Все люди вокруг тоже озлоблены, потому что голодны и несчастны. Но (вдумаемся в это тонкое наблюдение) люди еще и пользуются “мотивировкой дистрофии” для оправдания собственного непристойного поведения, “ибо снятие социальных запретов облегчало давивший их груз”. И Оттер поступает как все.
Он груб и жесток с близким человеком. Одно из любимейших представлений тетки — что она живет не для себя, а для племянников. Это ее реализация. И Оттер безжалостно стремится лишить ее иллюзий, внушая мысль, что она ему совсем не нужна, уничтожая в ней чувство собственной ценности. Она упряма, холод и голод сделали ее неряшливой, она упорно противостоит попыткам Оттера бороться с хаосом. Теперь, после ее смерти, он понимает, что злой воли здесь не было. Но при ее жизни он разражался бранью и упреками, “когда она била посуду, проливала и просыпала драгоценные крупицы и капли еды”, получая при этом облегчение от нарушения давивших на него запретов, “от всех задержек жалости, деликатности, приличия, просто даже цивилизованных привычек”. Он находит безжалостные слова: “паразит”, “разбазаривать”, “гадить” — и применяет их в разных контекстах, при этом чувствуя, что этот бесстыдный лексикон — не его.
Вот это наблюдение над “театральной отчужденностью” образованного интеллигентного человека от собственной речи, от стандартных формул “гнусного жизнеощущения, которое все-таки не было его жизнеощущением”, является поистине писательским открытием Гинзбург. Она вообще очень внимательна к речи и, как никто, умеет обнажать глубинные мотивы людей, ведущих, кажется, самый обычный блокадный диалог, — угадывать формы самоутверждения, стоящие за констатирующей фразой, автоконцепцию, которую подспудно хочет навязать говорящий, подводные темы, замаскированные в диалоге.
Итак, после смерти тетки Оттер перебирает мысленно все перипетии их отношений за трудный блокадный год, все стычки, ссоры и скандалы. Идет трудная душевная работа раскаяния.
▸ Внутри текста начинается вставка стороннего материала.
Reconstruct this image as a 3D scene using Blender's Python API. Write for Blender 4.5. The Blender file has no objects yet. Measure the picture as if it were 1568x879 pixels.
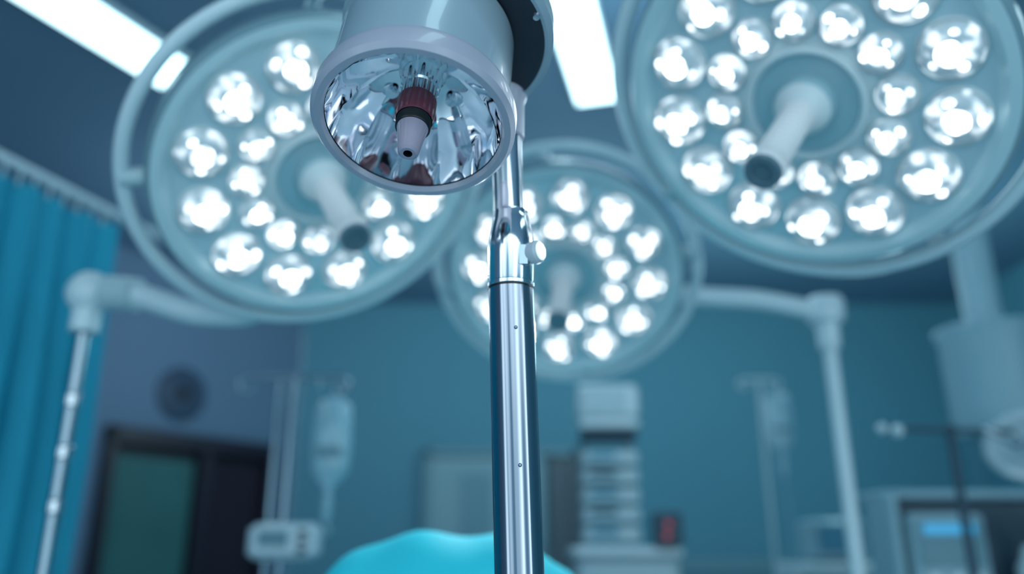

И Лидия Гинзбург препарирует эту работу совести с глубиной бесстрастного исследователя и дотошностью психоаналитика, ищет причины приступов боли.
Многие люди способны оставить “свидетельства”. Но это чаще всего свидетельства событий. Голод, 125 грамм хлеба, дистрофия, бытовой кошмар, бомбежки. Рассказаны даже вещи, о которых вовсе не упоминает Гинзбург, — например каннибализм.